Damit scheint sich der Kreis zu schließen. Bereits am 24. Januar 2018 wurde hier auf der Basis der damaligen Sondierungsergebnisse zwischen Union und SPD dieser Beitrag veröffentlicht: Ein problematisches Mischwesen mit Titelmissbrauch: Die Sondierungs-„Grundrente“ in der Kritik. Dort findet man diesen Hinweis: »An diesem Vorhaben hat sich zu Recht eine Menge Kritik entzündet. Da wäre zum einen der Aspekt der ausdrücklich nicht ausgeschlossenen – und damit wahrscheinlichen – massiven Fehlfinanzierung dieser Leistung aus Beitragsmitteln der Gesetzlichen Rentenversicherung. Ein notwendiger Hinweis, dass die aufstockenden Leistungen aus Steuermitteln zu finanzieren sind, kann man im Sondierungsergebnispapier nicht finden.« Und damals wurde ebenfalls angemerkt, dass die „Grundrente“nun aber wirklich kommen soll, sie war als „solidarische Lebensleistungsrente“ bereits im Koalitionsvertrag vom Dezember 2013 enthalten und ist in der vergangenen Legislaturperiode schlichtweg nicht umgesetzt worden. Und im Zusammenhang mit der alten, niemals ans Tageslicht beförderten „solidarischen Lebensleistungsrente“ wurde angemerkt, dass im Koalitionsvertrag aus dem Jahr 2013 fixiert wurde, dass die Mehrausgaben dafür aus Steuermitteln zu zahlen seien. Genau diese Festlegung findet man im Koalitionsvertrag aus dem Jahr 2018 nicht mehr.
Man könnte natürlich auch abschließend die Hypothese aufstellen, dass das Nachdenken über diese Dinge sowieso verlorene Liebesmüh ist, denn die Union wird dem nun vorlegenden Konzept für die „Grundrente“ – vor allem mit den Elementen, die von der SPD in den Entwurf manövriert wurden und die weit über die Vereinbarungen im Koalitionsvertrag hinausreichen in Verbindung mit der mehr als halbgaren Finanzplanung – eine Absage erteilen. Möglicherweise bzw. höchst wahrscheinlich ist das den SPD-Ministern sowieso klar und sie setzen darauf, dass man dann die Ablehnung parteipolitisch und wahlkämpferisch aufladen und verwenden kann.
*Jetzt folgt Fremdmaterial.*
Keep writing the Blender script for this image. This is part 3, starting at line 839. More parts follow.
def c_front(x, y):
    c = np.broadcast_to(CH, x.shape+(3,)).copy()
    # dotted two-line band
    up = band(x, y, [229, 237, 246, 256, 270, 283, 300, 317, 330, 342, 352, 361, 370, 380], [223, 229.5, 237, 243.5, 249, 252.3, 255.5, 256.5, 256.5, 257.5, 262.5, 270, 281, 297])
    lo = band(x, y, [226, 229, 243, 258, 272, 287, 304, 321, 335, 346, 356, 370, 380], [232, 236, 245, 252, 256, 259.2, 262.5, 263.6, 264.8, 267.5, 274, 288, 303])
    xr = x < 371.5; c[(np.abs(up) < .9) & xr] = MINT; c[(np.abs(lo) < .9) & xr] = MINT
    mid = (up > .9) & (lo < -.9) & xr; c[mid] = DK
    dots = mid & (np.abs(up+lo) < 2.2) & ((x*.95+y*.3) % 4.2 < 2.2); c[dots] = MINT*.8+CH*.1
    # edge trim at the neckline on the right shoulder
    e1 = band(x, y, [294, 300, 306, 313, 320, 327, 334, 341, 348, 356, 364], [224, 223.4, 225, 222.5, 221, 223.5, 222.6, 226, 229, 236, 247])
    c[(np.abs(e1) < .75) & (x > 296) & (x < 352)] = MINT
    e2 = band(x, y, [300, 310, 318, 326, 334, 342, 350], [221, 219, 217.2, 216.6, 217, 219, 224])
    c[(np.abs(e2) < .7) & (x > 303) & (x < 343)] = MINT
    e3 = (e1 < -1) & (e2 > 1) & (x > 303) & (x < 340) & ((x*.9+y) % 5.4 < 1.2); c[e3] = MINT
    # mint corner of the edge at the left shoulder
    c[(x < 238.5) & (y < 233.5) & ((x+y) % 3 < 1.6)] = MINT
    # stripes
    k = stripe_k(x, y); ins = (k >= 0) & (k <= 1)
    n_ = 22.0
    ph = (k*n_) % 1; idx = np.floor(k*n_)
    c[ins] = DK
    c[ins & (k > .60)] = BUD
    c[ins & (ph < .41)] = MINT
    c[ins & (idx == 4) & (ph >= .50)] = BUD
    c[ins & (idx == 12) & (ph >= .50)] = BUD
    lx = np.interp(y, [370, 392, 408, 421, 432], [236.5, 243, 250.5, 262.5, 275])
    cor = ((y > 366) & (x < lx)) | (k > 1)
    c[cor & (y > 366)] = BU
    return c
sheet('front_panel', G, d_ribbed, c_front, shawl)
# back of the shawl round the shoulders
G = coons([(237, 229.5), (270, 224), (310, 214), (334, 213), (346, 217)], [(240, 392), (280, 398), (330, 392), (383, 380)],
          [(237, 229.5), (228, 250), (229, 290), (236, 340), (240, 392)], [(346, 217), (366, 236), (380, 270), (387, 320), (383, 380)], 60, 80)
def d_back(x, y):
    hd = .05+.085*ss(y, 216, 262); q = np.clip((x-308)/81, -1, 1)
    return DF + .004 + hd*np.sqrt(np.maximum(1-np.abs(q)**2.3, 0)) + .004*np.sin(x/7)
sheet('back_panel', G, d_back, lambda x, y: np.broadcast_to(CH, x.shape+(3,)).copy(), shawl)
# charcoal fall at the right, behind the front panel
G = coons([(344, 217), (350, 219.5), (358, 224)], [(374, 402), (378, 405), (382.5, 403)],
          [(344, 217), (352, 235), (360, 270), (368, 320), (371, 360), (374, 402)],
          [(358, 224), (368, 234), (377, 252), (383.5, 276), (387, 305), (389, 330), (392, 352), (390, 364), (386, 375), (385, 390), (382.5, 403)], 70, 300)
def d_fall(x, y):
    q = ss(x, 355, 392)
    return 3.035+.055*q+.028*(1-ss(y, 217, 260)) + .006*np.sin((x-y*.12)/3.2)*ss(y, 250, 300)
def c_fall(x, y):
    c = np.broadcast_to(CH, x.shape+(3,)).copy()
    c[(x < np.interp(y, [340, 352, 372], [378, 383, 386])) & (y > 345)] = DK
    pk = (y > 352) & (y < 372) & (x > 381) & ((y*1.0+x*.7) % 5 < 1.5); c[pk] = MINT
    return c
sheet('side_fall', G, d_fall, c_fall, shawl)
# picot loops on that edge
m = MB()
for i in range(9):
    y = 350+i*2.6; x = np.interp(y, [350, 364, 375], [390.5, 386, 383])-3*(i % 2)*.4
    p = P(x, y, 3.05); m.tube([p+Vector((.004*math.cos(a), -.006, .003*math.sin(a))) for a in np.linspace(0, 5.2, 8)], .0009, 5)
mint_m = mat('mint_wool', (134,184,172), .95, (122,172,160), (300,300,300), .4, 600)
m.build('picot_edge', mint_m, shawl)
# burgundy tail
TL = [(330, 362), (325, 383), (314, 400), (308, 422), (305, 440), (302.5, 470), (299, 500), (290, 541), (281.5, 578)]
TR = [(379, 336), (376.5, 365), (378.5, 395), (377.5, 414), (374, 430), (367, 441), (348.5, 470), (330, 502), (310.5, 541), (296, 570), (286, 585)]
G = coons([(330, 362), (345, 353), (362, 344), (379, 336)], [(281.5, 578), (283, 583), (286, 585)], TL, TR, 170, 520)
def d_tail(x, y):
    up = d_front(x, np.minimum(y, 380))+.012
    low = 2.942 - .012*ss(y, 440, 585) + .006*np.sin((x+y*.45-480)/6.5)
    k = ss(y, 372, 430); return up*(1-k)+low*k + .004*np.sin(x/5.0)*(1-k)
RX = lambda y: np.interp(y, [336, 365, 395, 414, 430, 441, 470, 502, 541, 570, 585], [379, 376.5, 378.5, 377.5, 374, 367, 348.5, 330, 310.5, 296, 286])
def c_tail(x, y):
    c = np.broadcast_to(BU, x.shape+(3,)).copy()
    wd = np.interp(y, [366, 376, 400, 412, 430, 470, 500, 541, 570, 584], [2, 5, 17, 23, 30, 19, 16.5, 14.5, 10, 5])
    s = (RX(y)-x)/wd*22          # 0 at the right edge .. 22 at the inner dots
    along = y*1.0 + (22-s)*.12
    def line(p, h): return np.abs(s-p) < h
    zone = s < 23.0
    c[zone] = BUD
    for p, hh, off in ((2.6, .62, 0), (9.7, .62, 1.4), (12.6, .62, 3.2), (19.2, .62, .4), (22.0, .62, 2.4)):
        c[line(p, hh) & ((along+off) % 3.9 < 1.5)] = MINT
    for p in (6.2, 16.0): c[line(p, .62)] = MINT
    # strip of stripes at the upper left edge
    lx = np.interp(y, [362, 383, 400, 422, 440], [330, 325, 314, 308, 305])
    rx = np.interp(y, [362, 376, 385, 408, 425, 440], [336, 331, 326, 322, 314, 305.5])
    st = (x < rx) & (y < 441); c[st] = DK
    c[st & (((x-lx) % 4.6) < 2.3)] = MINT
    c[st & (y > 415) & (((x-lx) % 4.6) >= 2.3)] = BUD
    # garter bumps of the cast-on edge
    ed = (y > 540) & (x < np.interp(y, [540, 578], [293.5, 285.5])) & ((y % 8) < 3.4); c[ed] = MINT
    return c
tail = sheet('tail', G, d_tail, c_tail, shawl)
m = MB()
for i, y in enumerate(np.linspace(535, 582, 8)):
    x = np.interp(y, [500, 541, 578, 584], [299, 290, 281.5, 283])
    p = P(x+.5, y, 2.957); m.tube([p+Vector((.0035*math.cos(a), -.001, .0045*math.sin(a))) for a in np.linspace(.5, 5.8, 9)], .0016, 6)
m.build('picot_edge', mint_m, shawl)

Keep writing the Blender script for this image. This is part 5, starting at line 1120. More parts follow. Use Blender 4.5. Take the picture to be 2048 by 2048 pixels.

Eine solche Entwicklung aber wäre fatal, denn die „Grundrente“, so unausgegoren sie daherkommt, adressiert für Deutschland ein systematisches und seit vielen Jahren beklagtes Problem: Anders als in den meisten Ländern um uns herum kennt das deutsche Alterssicherungssystem keine Mindestsicherung im Sinne einer „echten“ Grundrente, die eben einen anderen Charakter hat als eine Fürsorgeleistung wie die Grundsicherung. Und das wird auch deshalb immer drängender, weil die in der Vergangenheit so erfolgreiche gesetzliche Rentenversicherung in unserem Land mit der für sie verbindlichen Rentenformel im SGB VI angesichts der enormen Veränderungen auf den für die Höhe der Leistungen aus der Rentenkasse bestimmenden Faktoren wie der Erwerbsbiografie (hier wäre an die gewaltige Expansion der Teilzeitarbeit und des Niedriglohnsektors zu denken), kaum bzw. gar nichts an dem Absturz vieler Menschen im unteren Einkommensbereich in der Rente ändern kann mit dem derzeit vorhandenen Instrumentarium. Aber wie am Anfang notiert – das wäre ein weiteres, höchst komplexes Thema, ob die nun geplante „Grundrente“ das überhaupt verändern könnte.